Но даже если бы какая-то машина прошла этот современный тест Тьюринга, мы по-прежнему не смогли бы определить, есть ли у нее внутренний опыт. Тест способностей к разговору нелогично применять в качестве теста на наличие сознания. Учитывая, сколь легко убедить некоторых в том, что сознание есть у рек и деревьев, может оказаться совсем нетрудным одурачить хотя бы несколько человек и заставить их считать обладающей сознанием машину, у которой на самом деле сознания нет. Если бы мы построили машину, которая действительно обладает сознанием, даже она могла бы провалить тест Тьюринга. Сознание не всегда означает способность вести светскую беседу. О чем говорить – да трехлетний ребенок не прошел бы этот тест! Как и некоторые взрослые. Как и домашние собаки, хотя львиная доля человечества вполне уверена, что у собак есть осознаваемый опыт. Просто тест не очень работает. Но сама идея теста Тьюринга настолько вросла в нашу культуру, мы так с ней сроднились, что будто бы приняли ее в качестве работающего решения проблемы. Обоснование этого обычно звучит примерно так: “Я знаю, что у меня есть сознание, поскольку имею непосредственный опыт переживания своего собственного разума. Но я не могу знать, сознательны ли другие люди. Как бы мне ни хотелось в это верить и как бы я ни любил своих детей, жену и кошку, я никогда не смогу напрямую испытать опыт их сознания. Это невозможно. Придется удовлетвориться лучшим из того, что мне доступно, – я условно допущу наличие у них сознания, поскольку они ведут себя так, будто оно у них есть. Аналогичным образом я не могу доказать наличие сознания у машины. Это недоказуемо. Но с тестом Тьюринга я могу сделать лучшее из возможного – проверить, принадлежит ли машина к той же категории, что мои жена, дети и домашние животные. Я смогу определить, способна ли машина вести себя настолько убедительно, что уподобится сознающему существу, – тогда мне придется условно допустить, что она действительно обладает сознанием”.

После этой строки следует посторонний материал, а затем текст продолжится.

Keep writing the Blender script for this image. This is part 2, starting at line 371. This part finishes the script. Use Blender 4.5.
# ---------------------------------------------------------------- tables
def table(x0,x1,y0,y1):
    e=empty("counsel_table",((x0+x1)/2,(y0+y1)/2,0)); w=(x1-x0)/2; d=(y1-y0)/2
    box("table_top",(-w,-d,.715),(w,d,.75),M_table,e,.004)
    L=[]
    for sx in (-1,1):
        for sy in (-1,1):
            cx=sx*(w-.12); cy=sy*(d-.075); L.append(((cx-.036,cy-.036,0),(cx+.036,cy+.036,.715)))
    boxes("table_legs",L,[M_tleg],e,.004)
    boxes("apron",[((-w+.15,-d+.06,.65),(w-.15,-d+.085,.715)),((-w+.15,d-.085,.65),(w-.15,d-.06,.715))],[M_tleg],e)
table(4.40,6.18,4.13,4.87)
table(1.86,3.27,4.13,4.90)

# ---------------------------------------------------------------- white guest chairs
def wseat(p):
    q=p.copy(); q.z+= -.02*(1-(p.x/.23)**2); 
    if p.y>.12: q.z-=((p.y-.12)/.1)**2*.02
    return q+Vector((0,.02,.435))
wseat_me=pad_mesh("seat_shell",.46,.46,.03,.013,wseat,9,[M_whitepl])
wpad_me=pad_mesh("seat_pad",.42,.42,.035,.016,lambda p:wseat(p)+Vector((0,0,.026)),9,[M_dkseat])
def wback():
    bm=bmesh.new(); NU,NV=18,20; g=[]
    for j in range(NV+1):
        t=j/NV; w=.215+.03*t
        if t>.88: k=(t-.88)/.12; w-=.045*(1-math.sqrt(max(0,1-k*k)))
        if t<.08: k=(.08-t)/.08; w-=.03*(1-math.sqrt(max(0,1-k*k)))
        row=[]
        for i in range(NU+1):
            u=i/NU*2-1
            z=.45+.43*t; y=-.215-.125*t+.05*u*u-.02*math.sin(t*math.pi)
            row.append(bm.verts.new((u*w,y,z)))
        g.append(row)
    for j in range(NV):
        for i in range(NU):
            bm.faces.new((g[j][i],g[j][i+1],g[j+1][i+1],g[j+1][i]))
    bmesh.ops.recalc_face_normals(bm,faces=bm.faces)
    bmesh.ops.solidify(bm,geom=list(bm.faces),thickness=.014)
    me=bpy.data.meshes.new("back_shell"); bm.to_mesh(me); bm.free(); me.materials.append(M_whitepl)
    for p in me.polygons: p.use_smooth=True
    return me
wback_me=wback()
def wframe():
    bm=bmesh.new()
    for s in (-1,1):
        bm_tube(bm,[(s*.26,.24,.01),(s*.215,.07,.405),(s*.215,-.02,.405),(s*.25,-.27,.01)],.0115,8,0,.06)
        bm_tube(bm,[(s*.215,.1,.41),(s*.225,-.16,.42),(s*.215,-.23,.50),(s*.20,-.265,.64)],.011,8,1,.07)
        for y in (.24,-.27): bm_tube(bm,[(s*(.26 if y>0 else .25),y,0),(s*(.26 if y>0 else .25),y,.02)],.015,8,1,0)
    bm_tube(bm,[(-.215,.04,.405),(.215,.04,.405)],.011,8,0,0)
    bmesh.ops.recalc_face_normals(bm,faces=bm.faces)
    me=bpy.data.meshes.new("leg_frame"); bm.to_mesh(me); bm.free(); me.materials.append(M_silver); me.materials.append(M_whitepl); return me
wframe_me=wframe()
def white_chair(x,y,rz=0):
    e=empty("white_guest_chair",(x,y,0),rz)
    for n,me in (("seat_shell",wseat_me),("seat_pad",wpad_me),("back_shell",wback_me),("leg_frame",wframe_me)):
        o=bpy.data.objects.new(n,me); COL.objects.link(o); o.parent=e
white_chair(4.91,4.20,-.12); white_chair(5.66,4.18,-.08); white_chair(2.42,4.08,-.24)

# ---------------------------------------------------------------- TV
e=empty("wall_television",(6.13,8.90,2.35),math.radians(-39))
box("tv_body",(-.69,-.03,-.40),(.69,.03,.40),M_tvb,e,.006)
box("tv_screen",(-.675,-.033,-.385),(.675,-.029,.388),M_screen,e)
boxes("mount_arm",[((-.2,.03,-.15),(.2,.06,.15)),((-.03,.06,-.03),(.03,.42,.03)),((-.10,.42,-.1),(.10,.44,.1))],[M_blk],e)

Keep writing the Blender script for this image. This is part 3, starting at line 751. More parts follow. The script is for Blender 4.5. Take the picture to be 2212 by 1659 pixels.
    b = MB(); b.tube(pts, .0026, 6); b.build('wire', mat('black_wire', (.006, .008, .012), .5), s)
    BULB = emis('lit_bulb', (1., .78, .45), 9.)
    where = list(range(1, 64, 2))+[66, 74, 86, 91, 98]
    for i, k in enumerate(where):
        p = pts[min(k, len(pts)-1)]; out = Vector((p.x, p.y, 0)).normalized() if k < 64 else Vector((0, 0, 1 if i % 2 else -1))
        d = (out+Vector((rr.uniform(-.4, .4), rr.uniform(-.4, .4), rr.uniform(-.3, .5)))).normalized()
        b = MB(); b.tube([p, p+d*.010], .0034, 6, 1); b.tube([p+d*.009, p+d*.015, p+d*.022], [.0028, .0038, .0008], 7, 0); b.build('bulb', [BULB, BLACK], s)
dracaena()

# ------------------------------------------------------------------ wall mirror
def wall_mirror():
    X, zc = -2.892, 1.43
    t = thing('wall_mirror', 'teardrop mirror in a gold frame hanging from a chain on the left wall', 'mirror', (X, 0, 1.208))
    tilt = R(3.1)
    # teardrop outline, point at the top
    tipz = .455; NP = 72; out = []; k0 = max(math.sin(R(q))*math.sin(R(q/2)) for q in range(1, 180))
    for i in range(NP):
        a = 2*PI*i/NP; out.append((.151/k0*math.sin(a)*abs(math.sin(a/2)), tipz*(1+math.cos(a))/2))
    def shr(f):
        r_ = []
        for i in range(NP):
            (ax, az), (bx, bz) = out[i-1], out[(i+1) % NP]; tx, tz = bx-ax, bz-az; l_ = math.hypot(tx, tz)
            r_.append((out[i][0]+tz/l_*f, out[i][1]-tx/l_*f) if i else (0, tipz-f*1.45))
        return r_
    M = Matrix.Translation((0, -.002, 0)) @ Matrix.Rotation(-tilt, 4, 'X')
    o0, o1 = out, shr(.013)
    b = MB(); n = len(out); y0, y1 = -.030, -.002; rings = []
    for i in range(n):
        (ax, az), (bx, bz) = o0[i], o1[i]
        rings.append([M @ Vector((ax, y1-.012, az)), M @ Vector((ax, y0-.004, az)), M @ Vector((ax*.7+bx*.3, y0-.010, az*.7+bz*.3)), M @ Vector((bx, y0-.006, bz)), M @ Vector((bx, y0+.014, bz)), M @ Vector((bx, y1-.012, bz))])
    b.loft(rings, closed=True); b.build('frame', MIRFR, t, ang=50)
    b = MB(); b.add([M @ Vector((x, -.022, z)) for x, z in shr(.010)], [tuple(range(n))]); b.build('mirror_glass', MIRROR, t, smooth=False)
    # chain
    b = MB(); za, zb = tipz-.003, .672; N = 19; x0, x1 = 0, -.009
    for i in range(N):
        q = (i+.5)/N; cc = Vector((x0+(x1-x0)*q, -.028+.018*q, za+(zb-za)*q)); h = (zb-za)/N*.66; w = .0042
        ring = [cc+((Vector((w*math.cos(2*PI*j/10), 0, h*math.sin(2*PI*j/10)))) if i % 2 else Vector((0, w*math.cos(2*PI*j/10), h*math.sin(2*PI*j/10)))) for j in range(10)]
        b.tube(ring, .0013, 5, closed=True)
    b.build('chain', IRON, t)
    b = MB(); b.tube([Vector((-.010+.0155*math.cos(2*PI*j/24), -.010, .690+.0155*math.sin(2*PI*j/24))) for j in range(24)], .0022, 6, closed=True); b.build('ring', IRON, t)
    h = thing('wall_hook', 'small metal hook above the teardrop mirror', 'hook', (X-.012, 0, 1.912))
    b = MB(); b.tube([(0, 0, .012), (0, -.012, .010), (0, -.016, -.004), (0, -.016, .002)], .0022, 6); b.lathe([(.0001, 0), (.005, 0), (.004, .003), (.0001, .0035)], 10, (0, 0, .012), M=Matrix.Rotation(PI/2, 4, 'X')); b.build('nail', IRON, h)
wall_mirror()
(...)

Так выглядит типичное рассуждение. Но я бы хотел развеять таинственный ореол вокруг теста Тьюринга. Исходя из теории схемы внимания, мы можем выяснить с объективной достоверностью, обладает ли машина тем же типом сознания, что и люди. Причем прямой личный опыт – не единственный способ (это вообще не слишком хороший способ) выяснить что-то о собственном сознании.
“Конечно, у меня есть сознание! Я точно знаю это – у меня есть непосредственный опыт его переживания”.
Если это не круговая логическая ловушка, то что же? Сознание является непосредственным опытом. Следовательно, данное утверждение эквивалентно такому: “Я знаю, что у меня есть сознание, потому что у меня есть сознание”. Как я уже говорил, машина – заложник содержащейся в ней информации. Определенная внутренняя модель сообщает машине, что у нее есть сознание, и получается, будто она “знает”, что у нее есть сознание. Внутренняя модель сообщает машине, что ее сознание не имеет физического носителя и является сугубо частным опытом, – получается, машина “знает”, что ее сознание не может подтвердить никто другой.
Но внутренняя модель – это информация, а информацию можно объективно измерить. Нам нет нужды полагаться на личные утверждения. В теории схемы внимания, чтобы определить наличие сознания у машины, нам нужно “ощупать ее внутренности” и понять, содержит ли она схему внимания, а затем прочесть информацию в этой схеме внимания. Тогда мы с объективной достоверностью выясним, может ли эта машина, подобно нам, полагать, что у нее есть осознаваемый субъективный опыт. Если в ее внутренней модели есть соответствующая информация, то да. Если нет – то нет. Все это, в принципе, можно измерить и подтвердить.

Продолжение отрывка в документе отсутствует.